You get not just one “amuse” but two. Our first was a tasty minimound of cold smoked-salmon rillettes wearing a top knot of citrus crème fraîche. A few minutes later came a small gougère, a light pastry shell bursting with a warm splash of mild melted cheese, perhaps loosened by crème fraîche or butter. The rather chilly waiter told us to eat it all in one bite. I disobeyed, enjoying it slowly in four well-savored bites. (It’s just gougère, after all, a standard French treat — not some high-tech gastro-experiment that might really require following the server’s orders.)

The menu is brief: four dishes each for first appetizer, second appetizer, entrée, and dessert. You can order three courses for $85 (plus small surcharges for some dishes, such as baby scallops) or four for $98. There are also chef’s tastings offering seven ($140) or ten ($225) courses for the whole table.

Both our first-course appetizers were ethereal, amazing, topped with “foams” as though to emphasize their airiness. Calamari “Grillé” (slices of squid bodies, no tentacles) was the best squid either Sam or I had ever tasted, astonishing us with their velvety tenderness. It was hard to believe they’d been grilled, since they were barely cooked. They were paired with lush black agnolotti colored with squid ink and filled with a deliciously salty purée of kalamata-style black olives and, perhaps, butter, with a few odd (very odd!) shreds of raw lettuce afloat in the engaging soi-disant “bouillabaisse” sauce — which is pinkish, salty, a little tart, and thickened with beurre monté, slowly beaten-in butter. It bears no clear resemblance to bouillabaisse fish-broth, except in the color and some distant connection with fish.

Foamier yet was the sauce crowning a quartet of baby sea scallops cooked to a barely done, melt-in-the-mouth stage, each one topped with a small green “tile,” apparently a baby spinach leaf that may have undergone some kitchen magic to create its unusual semifirm texture. Under that, two scallops bore a sprinkle of tiny black caviar; the other pair offered a trace of some sexy golden cream, totally mysterious. In the center-bottom of the plate was a thin layer of smooth, buttery spinach puree of a dark-jade color, surrounded by pale foam — presumably based on miso, because that’s what the menu says, but it neither looks nor tastes like the assertive Japanese soup.

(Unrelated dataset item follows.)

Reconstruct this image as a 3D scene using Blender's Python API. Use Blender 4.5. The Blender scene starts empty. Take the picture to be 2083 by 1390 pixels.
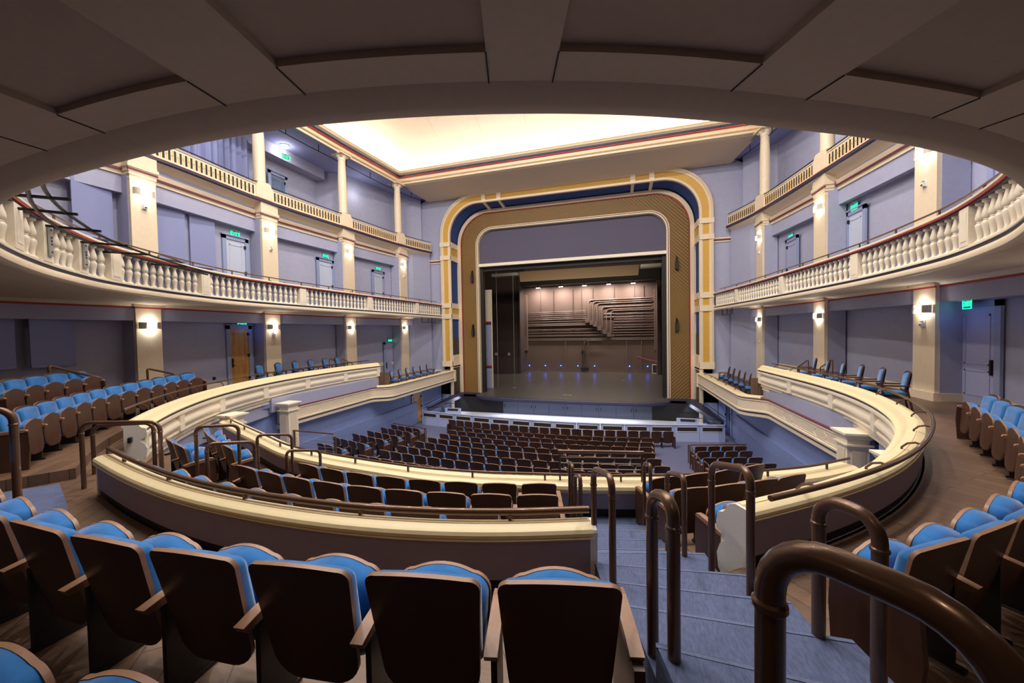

So these are why Wild Bill wins all those awards. They’re among the very best dishes you’ll find in San Diego or probably anywhere else. But you get no sopping-bread to enjoy the last drops of the sauces. Instead, you’re served a crisp lemon-Parmesan bread stick (one per person). You do get a tablespoon — without which I might well have reverted to my time in South Asia and used my fingers to wipe out the bowls!